Directions for this task: Reproduce each line bearing the word "image".
* BEGIN Entries *
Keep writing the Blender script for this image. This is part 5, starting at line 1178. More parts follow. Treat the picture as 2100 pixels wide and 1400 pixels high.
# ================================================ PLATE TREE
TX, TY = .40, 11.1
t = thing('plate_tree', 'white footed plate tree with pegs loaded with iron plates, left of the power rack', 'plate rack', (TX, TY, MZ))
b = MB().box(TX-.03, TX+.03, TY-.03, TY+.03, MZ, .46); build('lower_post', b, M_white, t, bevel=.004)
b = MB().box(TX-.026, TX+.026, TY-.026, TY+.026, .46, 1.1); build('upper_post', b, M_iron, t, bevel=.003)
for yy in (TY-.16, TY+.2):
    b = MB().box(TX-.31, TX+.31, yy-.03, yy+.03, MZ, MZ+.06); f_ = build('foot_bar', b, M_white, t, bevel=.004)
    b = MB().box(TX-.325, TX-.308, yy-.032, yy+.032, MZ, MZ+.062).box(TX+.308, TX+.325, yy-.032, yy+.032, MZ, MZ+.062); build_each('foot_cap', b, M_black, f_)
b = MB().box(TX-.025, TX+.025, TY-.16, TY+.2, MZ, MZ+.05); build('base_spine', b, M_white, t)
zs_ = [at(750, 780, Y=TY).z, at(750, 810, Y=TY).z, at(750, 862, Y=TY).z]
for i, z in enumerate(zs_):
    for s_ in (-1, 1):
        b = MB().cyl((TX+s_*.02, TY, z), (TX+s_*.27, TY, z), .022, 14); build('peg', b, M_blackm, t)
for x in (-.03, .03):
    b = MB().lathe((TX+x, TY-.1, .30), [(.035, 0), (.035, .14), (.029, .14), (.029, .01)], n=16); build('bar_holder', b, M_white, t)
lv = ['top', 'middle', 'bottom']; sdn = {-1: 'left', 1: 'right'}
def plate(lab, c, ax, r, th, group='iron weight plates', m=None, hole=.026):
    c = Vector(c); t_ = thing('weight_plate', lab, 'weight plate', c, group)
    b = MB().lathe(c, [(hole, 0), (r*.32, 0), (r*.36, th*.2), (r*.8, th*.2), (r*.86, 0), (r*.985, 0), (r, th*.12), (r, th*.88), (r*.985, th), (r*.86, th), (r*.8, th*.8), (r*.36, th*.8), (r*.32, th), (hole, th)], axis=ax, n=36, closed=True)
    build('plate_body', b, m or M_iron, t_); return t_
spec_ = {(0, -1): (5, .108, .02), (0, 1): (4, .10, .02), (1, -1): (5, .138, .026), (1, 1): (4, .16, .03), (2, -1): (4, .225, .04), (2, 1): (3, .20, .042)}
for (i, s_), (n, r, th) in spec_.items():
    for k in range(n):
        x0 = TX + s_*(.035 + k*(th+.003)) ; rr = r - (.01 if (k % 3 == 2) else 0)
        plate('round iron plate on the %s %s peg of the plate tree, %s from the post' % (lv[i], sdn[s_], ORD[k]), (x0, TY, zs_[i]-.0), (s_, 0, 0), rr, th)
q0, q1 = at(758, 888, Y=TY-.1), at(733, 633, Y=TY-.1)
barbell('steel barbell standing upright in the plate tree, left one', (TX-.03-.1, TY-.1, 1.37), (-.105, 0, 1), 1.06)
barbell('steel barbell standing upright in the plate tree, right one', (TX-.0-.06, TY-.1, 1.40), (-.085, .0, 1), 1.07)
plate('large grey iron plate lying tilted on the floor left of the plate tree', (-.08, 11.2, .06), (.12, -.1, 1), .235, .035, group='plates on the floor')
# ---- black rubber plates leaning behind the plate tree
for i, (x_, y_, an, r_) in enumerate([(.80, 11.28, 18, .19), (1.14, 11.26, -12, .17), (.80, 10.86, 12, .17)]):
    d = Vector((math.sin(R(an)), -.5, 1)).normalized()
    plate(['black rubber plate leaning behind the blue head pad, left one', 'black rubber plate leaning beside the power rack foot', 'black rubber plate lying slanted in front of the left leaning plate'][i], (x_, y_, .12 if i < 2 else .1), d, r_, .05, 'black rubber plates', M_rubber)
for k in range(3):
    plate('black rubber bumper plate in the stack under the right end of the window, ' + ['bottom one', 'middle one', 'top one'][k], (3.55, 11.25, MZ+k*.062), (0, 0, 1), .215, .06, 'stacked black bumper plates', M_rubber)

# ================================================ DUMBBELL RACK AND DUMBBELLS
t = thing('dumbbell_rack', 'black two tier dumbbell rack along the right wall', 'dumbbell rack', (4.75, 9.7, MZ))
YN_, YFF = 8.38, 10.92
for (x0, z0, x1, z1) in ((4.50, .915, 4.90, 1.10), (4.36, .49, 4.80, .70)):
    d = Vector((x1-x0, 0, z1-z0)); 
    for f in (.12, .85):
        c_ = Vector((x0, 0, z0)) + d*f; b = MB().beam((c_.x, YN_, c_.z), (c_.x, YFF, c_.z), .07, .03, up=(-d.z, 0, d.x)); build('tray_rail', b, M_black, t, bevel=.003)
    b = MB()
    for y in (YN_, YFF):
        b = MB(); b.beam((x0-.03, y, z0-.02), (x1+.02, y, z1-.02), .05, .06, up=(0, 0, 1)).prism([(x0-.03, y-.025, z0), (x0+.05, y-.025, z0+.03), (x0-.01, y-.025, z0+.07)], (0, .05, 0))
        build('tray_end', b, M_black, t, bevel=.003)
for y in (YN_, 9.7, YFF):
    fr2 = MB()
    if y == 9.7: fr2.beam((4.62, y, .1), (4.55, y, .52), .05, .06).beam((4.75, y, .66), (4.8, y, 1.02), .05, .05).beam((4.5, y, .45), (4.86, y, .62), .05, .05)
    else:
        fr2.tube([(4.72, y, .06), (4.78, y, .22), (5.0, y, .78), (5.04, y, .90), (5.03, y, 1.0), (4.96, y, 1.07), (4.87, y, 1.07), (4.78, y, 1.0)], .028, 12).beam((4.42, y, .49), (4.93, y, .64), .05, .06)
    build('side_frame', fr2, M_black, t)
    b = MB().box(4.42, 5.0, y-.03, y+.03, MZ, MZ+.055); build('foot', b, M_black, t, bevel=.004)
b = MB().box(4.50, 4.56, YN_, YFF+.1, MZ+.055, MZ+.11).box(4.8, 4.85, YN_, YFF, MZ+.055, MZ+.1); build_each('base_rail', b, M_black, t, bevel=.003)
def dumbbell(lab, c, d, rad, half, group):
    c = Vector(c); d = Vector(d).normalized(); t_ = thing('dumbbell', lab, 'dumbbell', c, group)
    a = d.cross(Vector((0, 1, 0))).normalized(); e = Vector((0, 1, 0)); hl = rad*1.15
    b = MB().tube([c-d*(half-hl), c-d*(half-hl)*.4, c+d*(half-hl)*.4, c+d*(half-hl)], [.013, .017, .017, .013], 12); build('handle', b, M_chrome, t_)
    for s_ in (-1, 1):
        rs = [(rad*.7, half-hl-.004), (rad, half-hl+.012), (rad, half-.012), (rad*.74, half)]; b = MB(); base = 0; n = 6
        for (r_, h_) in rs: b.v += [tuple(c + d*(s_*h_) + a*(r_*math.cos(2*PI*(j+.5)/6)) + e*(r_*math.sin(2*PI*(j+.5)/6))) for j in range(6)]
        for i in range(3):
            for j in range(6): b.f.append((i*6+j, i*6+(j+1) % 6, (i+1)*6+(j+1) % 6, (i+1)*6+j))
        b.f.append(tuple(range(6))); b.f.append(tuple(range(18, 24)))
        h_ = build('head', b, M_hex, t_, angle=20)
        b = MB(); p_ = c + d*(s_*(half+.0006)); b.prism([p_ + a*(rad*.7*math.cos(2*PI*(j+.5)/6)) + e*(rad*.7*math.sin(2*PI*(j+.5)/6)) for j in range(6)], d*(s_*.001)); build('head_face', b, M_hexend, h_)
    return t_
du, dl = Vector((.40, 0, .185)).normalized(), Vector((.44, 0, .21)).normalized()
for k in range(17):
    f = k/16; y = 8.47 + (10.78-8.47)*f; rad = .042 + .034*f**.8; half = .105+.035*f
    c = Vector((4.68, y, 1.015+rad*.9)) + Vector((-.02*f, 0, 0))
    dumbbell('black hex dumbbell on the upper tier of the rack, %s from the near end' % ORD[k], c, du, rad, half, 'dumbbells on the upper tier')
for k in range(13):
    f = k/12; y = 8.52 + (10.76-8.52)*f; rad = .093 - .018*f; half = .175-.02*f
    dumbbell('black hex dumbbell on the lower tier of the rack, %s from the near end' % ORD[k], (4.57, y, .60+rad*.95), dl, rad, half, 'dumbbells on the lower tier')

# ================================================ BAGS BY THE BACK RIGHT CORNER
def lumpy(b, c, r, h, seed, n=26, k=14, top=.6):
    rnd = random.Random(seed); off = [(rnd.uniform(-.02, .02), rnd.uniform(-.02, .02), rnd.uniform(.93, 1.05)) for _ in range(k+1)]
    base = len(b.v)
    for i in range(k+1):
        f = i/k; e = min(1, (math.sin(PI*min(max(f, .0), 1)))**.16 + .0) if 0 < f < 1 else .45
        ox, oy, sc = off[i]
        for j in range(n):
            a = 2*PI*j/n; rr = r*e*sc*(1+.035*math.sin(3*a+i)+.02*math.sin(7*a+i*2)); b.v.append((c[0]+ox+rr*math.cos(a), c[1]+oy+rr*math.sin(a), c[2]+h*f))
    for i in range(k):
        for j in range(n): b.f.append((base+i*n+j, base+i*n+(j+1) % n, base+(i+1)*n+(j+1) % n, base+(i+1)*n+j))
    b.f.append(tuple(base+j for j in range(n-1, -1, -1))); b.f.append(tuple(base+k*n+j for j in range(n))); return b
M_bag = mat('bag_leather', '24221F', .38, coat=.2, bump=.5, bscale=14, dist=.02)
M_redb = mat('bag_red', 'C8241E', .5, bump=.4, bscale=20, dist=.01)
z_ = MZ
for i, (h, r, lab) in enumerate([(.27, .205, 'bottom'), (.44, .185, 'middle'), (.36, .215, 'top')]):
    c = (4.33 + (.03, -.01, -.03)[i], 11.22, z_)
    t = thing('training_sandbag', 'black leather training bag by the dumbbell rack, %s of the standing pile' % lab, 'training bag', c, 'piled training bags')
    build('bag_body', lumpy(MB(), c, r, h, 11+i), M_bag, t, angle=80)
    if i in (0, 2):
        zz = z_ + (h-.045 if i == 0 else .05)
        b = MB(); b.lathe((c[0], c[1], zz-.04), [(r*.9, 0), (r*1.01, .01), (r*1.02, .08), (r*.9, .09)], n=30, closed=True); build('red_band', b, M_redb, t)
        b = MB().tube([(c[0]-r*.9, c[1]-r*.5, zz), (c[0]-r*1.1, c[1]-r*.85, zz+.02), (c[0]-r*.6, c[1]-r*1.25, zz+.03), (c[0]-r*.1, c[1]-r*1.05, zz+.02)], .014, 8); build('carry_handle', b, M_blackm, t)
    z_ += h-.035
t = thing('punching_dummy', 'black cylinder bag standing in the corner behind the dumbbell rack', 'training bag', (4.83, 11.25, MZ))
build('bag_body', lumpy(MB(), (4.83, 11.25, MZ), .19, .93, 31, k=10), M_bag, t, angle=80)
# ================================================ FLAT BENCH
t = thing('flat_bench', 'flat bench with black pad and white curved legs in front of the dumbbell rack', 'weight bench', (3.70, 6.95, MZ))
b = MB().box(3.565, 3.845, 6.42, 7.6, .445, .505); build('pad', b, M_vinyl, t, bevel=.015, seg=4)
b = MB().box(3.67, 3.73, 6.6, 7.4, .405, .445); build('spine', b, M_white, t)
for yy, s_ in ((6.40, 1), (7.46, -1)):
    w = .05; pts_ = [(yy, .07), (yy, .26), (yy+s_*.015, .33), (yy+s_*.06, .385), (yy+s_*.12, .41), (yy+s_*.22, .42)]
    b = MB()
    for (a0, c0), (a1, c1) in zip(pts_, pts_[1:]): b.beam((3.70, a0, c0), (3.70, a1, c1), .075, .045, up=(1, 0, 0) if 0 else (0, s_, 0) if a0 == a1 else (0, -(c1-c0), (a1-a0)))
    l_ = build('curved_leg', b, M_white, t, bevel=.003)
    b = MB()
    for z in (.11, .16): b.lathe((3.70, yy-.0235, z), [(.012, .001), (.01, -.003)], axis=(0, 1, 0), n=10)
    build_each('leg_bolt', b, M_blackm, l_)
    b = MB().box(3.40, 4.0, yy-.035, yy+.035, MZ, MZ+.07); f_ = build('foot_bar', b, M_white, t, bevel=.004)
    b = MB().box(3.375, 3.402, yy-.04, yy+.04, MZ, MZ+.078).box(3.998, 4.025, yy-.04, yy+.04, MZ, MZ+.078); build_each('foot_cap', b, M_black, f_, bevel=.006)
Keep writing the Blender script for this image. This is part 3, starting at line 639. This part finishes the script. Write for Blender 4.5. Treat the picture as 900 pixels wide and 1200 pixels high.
* END Entries *
Result of the task:
Keep writing the Blender script for this image. This is part 5, starting at line 1178. More parts follow. Treat the picture as 2100 pixels wide and 1400 pixels high.
Keep writing the Blender script for this image. This is part 3, starting at line 639. This part finishes the script. Write for Blender 4.5. Treat the picture as 900 pixels wide and 1200 pixels high.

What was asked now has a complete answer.